According to a further aspect of the disclosure there is provided a method of making a header plate, the method comprising the steps of: coining a groove in a sheet metal blank, piercing the groove to form a slot with tabs, and flaring the tabs outwardly of the slots.

The method may include, between the steps of coining and piercing, a step of drawing the blank to increase the groove depth.

According to another aspect of the disclosure there is provided a method according to the preceding aspect of the disclosure for making a header plate according to the second aspect of the disclosure.

It should be appreciated that while the processes of the embodiments of the present disclosure have been described herein as including a specific sequence of steps, further alternative embodiments including various other sequences of these steps and/or additional steps not disclosed herein are intended to be within the steps of the present disclosure.

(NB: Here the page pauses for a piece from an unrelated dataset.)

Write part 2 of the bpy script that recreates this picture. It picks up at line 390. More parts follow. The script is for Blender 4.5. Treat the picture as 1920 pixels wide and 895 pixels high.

While the present disclosure has been described with reference to embodiments thereof, it is to be understood that the disclosure is not limited to the embodiments and constructions. The present disclosure is intended to cover various modification and equivalent arrangements. In addition, while the various combinations and configurations, which are preferred, other combinations and configurations, including more, less or only a single element, are also within the spirit and scope of the present disclosure.

Claims

1. A header plate for a heat exchanger, the header plate comprising:

a unit to connect to a header tank;

a plurality of slots to receive heat exchange tubes of the heat exchanger; each slot including a lip extending in a direction of the tubes, each slot having straight sides and having corners; and

at least two tabs extending from each lip in the direction of the tubes, at least one tab being on one side and at least one tab being on an opposite side of each lip, tabs being absent from the corners of each lip, each tab being turned out from the lip so that the tabs on the lip act as a lead in for a tube entering the slot, each slot having two long sides opposite one another, wherein

at least one tab is on each long side of the lip,

the at least one tab is split in two smaller parts,

each of the two smaller parts has a width along each long side of the lip,

the two smaller parts are disposed away from each other with a space along each long side of the lip, and

the width of each of the two smaller parts is greater than the space between the two smaller parts.

2. The header plate as claimed in claim 1, wherein the tabs are regularly arranged along each long side.

3. The header plate as claimed in claim 1, wherein the header plate includes only two tabs on each long side of the lip.

4. The header plate as claimed in claim 1, wherein the header plate includes only three tabs on each long side of the lip.

5. The header plate as claimed in claim 1, wherein the header plate includes pairs of tabs along each side of the lip.

6. The header plate as claimed in claim 1, wherein each slot is rectangular.

7. The header plate as claimed in claim 1, wherein the header plate includes one tab on each short side of the lip.

8. The header plate as claimed in claim 7, wherein each tab on a short side of the lip has a width where it connects to the lip of no more than 55% of the width of the slot.

9. The header plate as claimed in claim 1, wherein each tab extends away from the lip by a distance of at least 1 mm.

10. The header plate as claimed in claim 1, wherein each tab extends away from the lip by a distance of at least 3 mm.

11. The header plate as claimed in claim 1, wherein each tab extends away from the lip by a distance of not more than 6 mm.

12. The header plate as claimed in claim 1, wherein each tab is broader at the root than at the free end.

13. The header plate as claimed in claim 1, wherein each tab is trapezium shaped.

14. The header plate as claimed in claim 1, wherein each tab is turned out from the lip at an angle in the range 25 to 45°.

15. The header plate as claimed in claim 1, wherein each tab is turned out from the lip at an angle in the range 30 to 40°.

16. The header plate as claimed in claim 1, wherein the width of each tab where it connects to the lip is no more than 7 mm.

17. The header plate as claimed in claim 1, wherein the header plate is made of aluminum in the range 1 to 5 mm in gauge.